More than anything I was a Barry Sanders collector, as I had the most cards of him, including every iteration of his rookie. I collected stars mostly, having a huge collection of alphabetized cards, in company order, chronologically ordered. From Aikman to Young, I had them ALL. I had rookie cards of pretty much every future HOFer who played in the 90's, including an Earl Campbell rookie, AND a Walter Payton rookie (though neither one was in "mint" condition). I didn't have the real big 80's stars though, I never owned a Montana RC (1981 Topps), Rice RC (1986 Topps) or Marino RC (1984 Topps), but I had everyone else. See, even though it was the early 90's, you could still find older unopened wax for Football, because it wasn't that big a deal. Usually you could get it for cheap too. Certain years were more expensive, such as 1979, 81, 84 and 86 Topps, because those years had KEY rookie cards. They weren't outrageous though, I remember purchasing packs of all of them and on occasion pulling the key rookies too. 83 Topps was overproduced, and cheap, as was 85, though the black borders on the cards were always getting dinged up. That set didn't have any key rookies either.

Hockey Cards
I don't particularly recall watching Hockey before the 1980 Olympics, but like many Americans I got swept up in the hoopla and started watching the NHL. At the time the New York Islanders, led by Mike Bossy, Dennis Potvin, Bryan Trottier, Bobby Nystrom and of course Billy Smith, were winning Stanley Cups every year. Naturally I followed the winner, especially since they were the ones on TV all the time. That's not to say that I didn't watch the L.A. Kings because living in San Diego at the time, that's all we got on TV (via Prime Ticket). I started buying Hockey cards shortly thereafter, focusing on the Isles. Hockey cards in the early 80's were pretty much Topps and OPC only, and OPC was awfully hard to find in the States. Lack of availability forced me to give up after only a couple of years, and I stayed away, until the BIG TRADE. You know, Gretzky to Los Angeles. After that I got back full bore into Hockey, expanding with Upper Deck in 1991. During my focus on Football in the 90's, I eschewed Hockey for a time, only getting back in around 2000 when the Kings were back in the playoffs. Several disappointing years by the Kings have put the kibosh on my Hockey card collecting though, who needs cards of a last placed team?

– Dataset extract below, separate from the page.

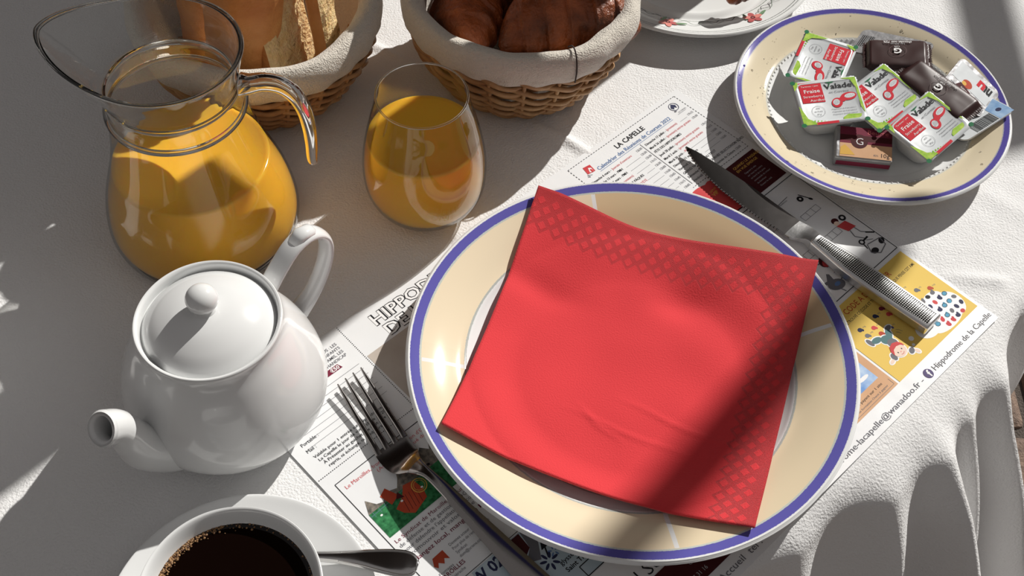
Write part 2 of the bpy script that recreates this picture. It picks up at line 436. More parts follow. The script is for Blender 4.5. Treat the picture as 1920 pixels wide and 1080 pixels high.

Now, if you've plodded through my personal trading card history (written mostly for ME so that I can remember it when I'm old and grey) here's why I originally wrote this post:

Fidel Castro 1/1 is on eBay at the moment. A nice card to be sure, any time you get a 1/1 in that set, it's golden, but Fidel Castro? Well, it's on eBay again for a second time, and look what the seller has done to the card:

Here's what I wrote to the gentleman selling the card:

"I think this is a very bold statement, and one that resonates. Not only does it make a statement about the stupidity of the 1/1 inserts in baseball cards (especially when they're not baseball related), but it's an artistic statement about what we value as a society.


It's a strange world upon which we crawl.